More than 20 percent of high school students report being bullied in any given year. It leads to higher rates of depression and anxiety and contributes to suicides (NAMI.org).
NAMI.org (National Alliance on Mental Illness) shares a description of the forms of bullying, and it goes beyond physical. While growing up, a common saying was, “Sticks and stones may break my bones, but words will never heart me.” Well, words hurt, and from my experience, they hurt worse. Because of social media, negative comments, pictures, and posts can quickly explode on the internet. Bullying destroys self-esteem and can impact adulthood. It goes beyond the targeted person, to include those who witness the bullying acts.
I clearly remember my experience of being bullied and witnessing that towards my older brother. My family moved around a lot, so we were always the new kids, making us targets. The worse experience occurred while attending a Catholic school in a small Midwest town. The place you would least expect it. It continued for two years and left its mark on me.
My son wrote about his experience of being bullied while in junior high and early high school. I found a story on his computer after he died. It was a writing assignment for a college course. He wrote about a time in his life when he did not have any friends. There were many weekends where no classmates were available for socialization, he returning to school to hear about everyone else’s gatherings. The bullying he experienced came in the form of exclusion. Intentional exclusion gave the bullies power at the expense of my son. It is hard to remember that time, as before and after there were a lot of friends.
In his writing, he recalled the experiences with great detail and emotion, as if it recently happened. While reading it, I felt like I was experiencing it with him, my heartbreaking, having to pause to gain strength to keep reading.

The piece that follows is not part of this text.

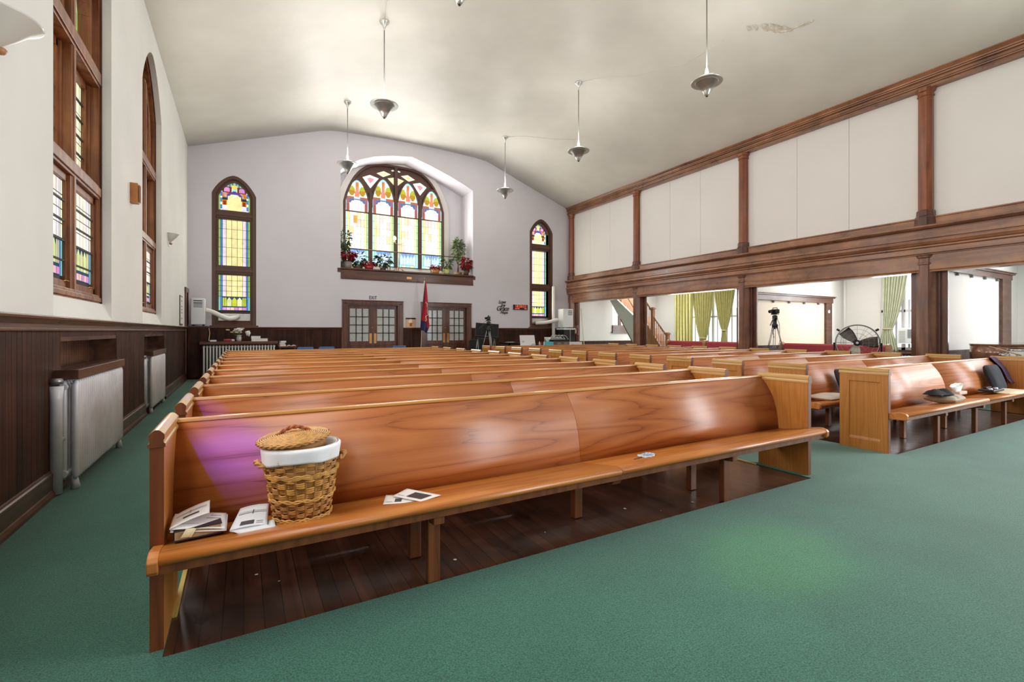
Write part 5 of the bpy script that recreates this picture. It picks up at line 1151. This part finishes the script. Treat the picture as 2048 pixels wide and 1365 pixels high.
# grand piano
pc=(13.35,3.15)
t=thing('grand_piano','dark brown polished grand piano behind the right pews at the picture edge','piano',(pc[0],pc[1],.008))
ol=[(12.15,3.46),(12.1,3.30),(12.12,3.12),(12.25,2.95),(12.45,2.80),(12.75,2.62),(13.3,2.55),(13.9,2.45),(14.4,2.35),(14.4,3.75),(13.3,3.72),(12.5,3.66),(12.25,3.58)]
def smooth2(p,it=2):
    for _ in range(it):
        r=[]
        for i in range(len(p)): a,b=p[i],p[(i+1)%len(p)]; r+= [(a[0]*.75+b[0]*.25,a[1]*.75+b[1]*.25),(a[0]*.25+b[0]*.75,a[1]*.25+b[1]*.75)]
        p=r
    return p
ol=smooth2(ol)
zp0,zp1=.80,1.085
MB().prism([(x,y,zp0) for x,y in ol],(0,0,zp1-zp0),True).build('rim',piano_w,t); 
cx0=sum(p[0] for p in ol)/len(ol); cy0=sum(p[1] for p in ol)/len(ol)
MB().prism([(cx0+(x-cx0)*1.012,cy0+(y-cy0)*1.02,zp1) for x,y in ol],(0,0,.022)).build('lid',piano_w,t)
MB().prism([(cx0+(x-cx0)*1.012,cy0+(y-cy0)*1.02,zp0-.02) for x,y in ol],(0,0,.02)).build('lower_moulding',piano_w,t)
for x,y in ((12.6,3.2),(14.2,2.6),(14.2,3.5)): MB().lathe([(.05,.01),(.04,.1),(.06,.5),(.075,.78)],(x,y,0),10).build('leg',piano_w,t)
o=MB(); o.cbox((13.25,2.85,zp1+.05),(.4,.3,.05)); o.cbox((13.28,2.83,zp1+.085),(.3,.26,.02)); tag(o.build('music_book',creamc,loc=(13.25,2.85,zp1+.025)),'pale music book lying on the grand piano lid','book')
# drum with a stick
A=ray(2037,706); dx,dy=A[0]*8.2,A[1]*8.2
t=thing('drum','white shell drum behind the end of the front right pew','drum',(dx+.06,dy,.70)); D=(dx+.06,dy,0)
MB().lathe([(0,.80),(.15,.80),(.15,1.03),(0,1.03)],D,24).build('shell',P('drum_white','d9dad6',.35,coat=.4),t)
m=MB()
for z in (.81,1.02): m.lathe([(.152,z-.014),(.16,z-.01),(.16,z+.014),(.152,z+.016)],D,24)
m.build('hoop',chrome,t); MB().lathe([(0,1.033),(.148,1.033),(.148,1.036),(0,1.036)],D,20).build('head',whitem,t)
m=MB()
for k in range(8): g=k*PI/4; m.cbox((D[0]+.16*cos(g),D[1]+.16*sin(g),.92),(.02,.02,.06))
m.build('lug',chrome,t)
for k in range(3): g=k*2.094; MB().tube([(D[0]+.1*cos(g),D[1]+.1*sin(g),.80),(D[0]+.25*cos(g),D[1]+.25*sin(g),.012)],.012,6).build('leg',chrome,t)
a=Vector(ray(1978,693))*8.0; b=Vector(ray(2031,708))*8.05
a.z+=EYE; b.z+=EYE
o=MB().tube([a,b,b+(b-a)*.2],[.006,.012,.012],8).build('drumstick',P('stick_wood','c9a47c',.5),loc=b); tag(o,'pale wooden drumstick reaching over the white drum','drumstick')
c=Vector(ray(2006,711))*8.3; c.z+=EYE
t=thing('cymbal_stand','small chrome stand clamp left of the white drum','stand',(c.x,c.y,.008)); MB().tube([(c.x,c.y,.01),(c.x,c.y,c.z+.04)],.012,8).build('pole',chrome,t); m=MB(); m.lathe([(0,-.02),(.035,-.01),(.03,.02),(0,.03)],c,10); m.tube([c,c+Vector((.06,-.05,.05))],.012,6); m.tube([c,c+Vector((-.05,.03,.02))],.014,6); m.build('clamp',chrome,t)
for k in range(3): g=k*2.094; MB().tube([(c.x,c.y,.3),(c.x+.12*cos(g),c.y+.12*sin(g),.012)],.01,6).build('leg',chrome,t)
# ============================================================ things on the pews
SP=zfun([(-.163,.432),(-.145,.456),(-.118,.460),(-.08,.455),(-.02,.444),(.06,.430),(.14,.415),(.22,.400),(.30,.393)])
BKf=zfun([(z,y) for y,z in PR])
def seatz(Y,row=0): return SP(Y-2.462-.8742*row)+.0045
def backY(z,row=0): return 2.462+.8742*row+BKf(z-.004)
# wicker hamper
bc=(.255,2.545); zb=seatz(2.50)+.001; TILT=Vector((.0,.02,0))
t=thing('wicker_hamper','round wicker hamper with a white cloth lining and askew lid on the front pew','basket',(bc[0],bc[1],zb))
HB=.335; rr=lambda h:.118+.052*(h/HB)**.85
def bp_(a,h,r): return (bc[0]+r*cos(a)+TILT.x*h/HB,bc[1]+r*.93*sin(a)+TILT.y*h/HB,zb+h)
NS=22
m=MB()
for k in range(NS):
    a=(k+.5)*2*PI/NS; m.tube([bp_(a,h,rr(h)) for h in (.0,.08,.16,.24,HB)],.0065,6)
m.build('stake',wkd,t)
random.seed(2)
def weave(h0,h1,n,r,amp,phase=0,flat=1.0):
    m=MB()
    for i in range(n):
        h=h0+(h1-h0)*(i+.5)/n; grp=(i//3+phase)%2; N=NS*6
        m.tube([bp_(2*PI*j/N,h+.0015*sin(j*.7+i),rr(h)+amp*cos(NS/2*(2*PI*j/N)+PI*grp)) for j in range(N+1)],r,5,caps=False,flat=flat)
    return m
m=weave(.03,.105,12,.0034,.0075); m2=weave(.23,.325,15,.0034,.0075,1); m.build('lower_weave',wkr,t); m2.build('upper_weave',wkr,t)
weave(.115,.215,11,.0056,.0085,0,.7).build('middle_weave',P('wicker_gold','cc9240',.45,noise=.4,nscale=20,coat=.2),t)
m=MB()
for h0 in (.006,.016,.108,.219,.226):
    for s in (-1,1):
        N=140; m.tube([bp_(2*PI*j/N,h0+.006*sin(s*j*2*PI*11/N+ (0 if s>0 else 1)),rr(h0)+.010+.005*cos(s*j*2*PI*11/N)) for j in range(N+1)],.0048,5,caps=False)
m.build('braid_band',P('wicker_band','d09a4c',.45,noise=.35,nscale=30,coat=.2),t)
m=MB(); m.lathe([(.10,.002),(rr(.1)-.012,.1),(rr(.2)-.012,.2),(rr(.3)-.012,.325)],(bc[0],bc[1]+.008,zb),28,caps=False); m.build('inner_wall',wkd,t)
m=MB(); m.lathe([(0,0),(.112,0),(.112,.01),(0,.012)],(bc[0],bc[1],zb),20); m.build('bottom',wkd,t)
m=MB(); N=72
def lp(i,j):
    a=2*PI*i; h=HB+.020-.075*j+.006*sin(a*3+1)*(j)+.010*sin(a+2.2)*j; r=rr(min(h,HB))+.012+.004*sin(a*9)*j-(.010 if j<.08 else 0); return bp_(a,h,r)
m.grid(lp,N,8); m.grid(lambda i,j:bp_(2*PI*i,HB+.020-.05*j,rr(HB)-.004-.03*j),N,4); m.build('cloth_lining',cloth,t,solid=.002)
for s in (0,PI):
    m=MB(); 
    for d in (-.007,.007): m.tube([bp_(s+(k-6)*.055,.262+d*sin(k*1.2)+.022*sin(k*PI/12),rr(.26)+.012+.03*sin(k*PI/12)+d*cos(k*1.2)) for k in range(13)],.007,6)
    m.build('side_handle',wkr,t)
LM=T(bc[0]-.035,bc[1]+.03,zb+HB+.050)@RX(.03)@RY(-.08)@Matrix.Scale(1.12,4)
m=MB(); m.M=LM; m.lathe([(0,.022),(.05,.021),(.10,.014),(.135,.004),(.145,-.003),(.14,-.010),(.10,-.006),(0,-.004)],n=40)
for r in [.02+.0085*k for k in range(15)]: 
    zf=.024-.00085*((r/.0145)**2)*.23; m.tube([(r*cos(k*PI/24),r*sin(k*PI/24),zf+.0015*cos(k*PI+r*400)) for k in range(49)],.0036,4,caps=False)
L=m.build('lid',wkl,t)
m=MB(); m.M=LM
for s in (-1,1): m.tube([(.145*cos(k*PI/60)+s*.003*sin(k*.8),.145*sin(k*PI/60),-.002+s*.0045*cos(k*.8)) for k in range(121)],.005,5,caps=False)
m.build('lid_rim',wkr,L); m=MB(); m.M=LM
for s in (0,PI): m.tube([(-.07+.14*k/16,.005*sin(k*1.1+s),.016+.030*sin(k*PI/16)+.005*cos(k*1.1+s)) for k in range(17)],.0055,6)
m.build('lid_handle',P('wicker_handle','a8582c',.5,noise=.3,nscale=30),L)
m=MB(); m.M=LM; m.lathe([(.125,-.006),(.13,-.045),(.12,-.048),(.118,-.008)],n=36); m.build('lid_collar',wkd,L)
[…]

As an adult, my son made it a point to be inclusive. He was accepting and non-judgmental, open to opinions and ideas — these traits carved from being bullied.
By the way, I started writing this blog entry in September, but my delay to October appropriately aligns it with National Bullying Prevention Month.
Here is how you can help. You can participate in raising awareness to prevent bullying. In October, incorporate advocacy in your social media posts. Forgo sharing that perfect picture of your dinner and replace it with a campaign to end bullying. You can also donate to StompOutBullying.org a leading national bullying and cyberbullying prevention organization for kids and teens. You can find resources and inspiration on their site.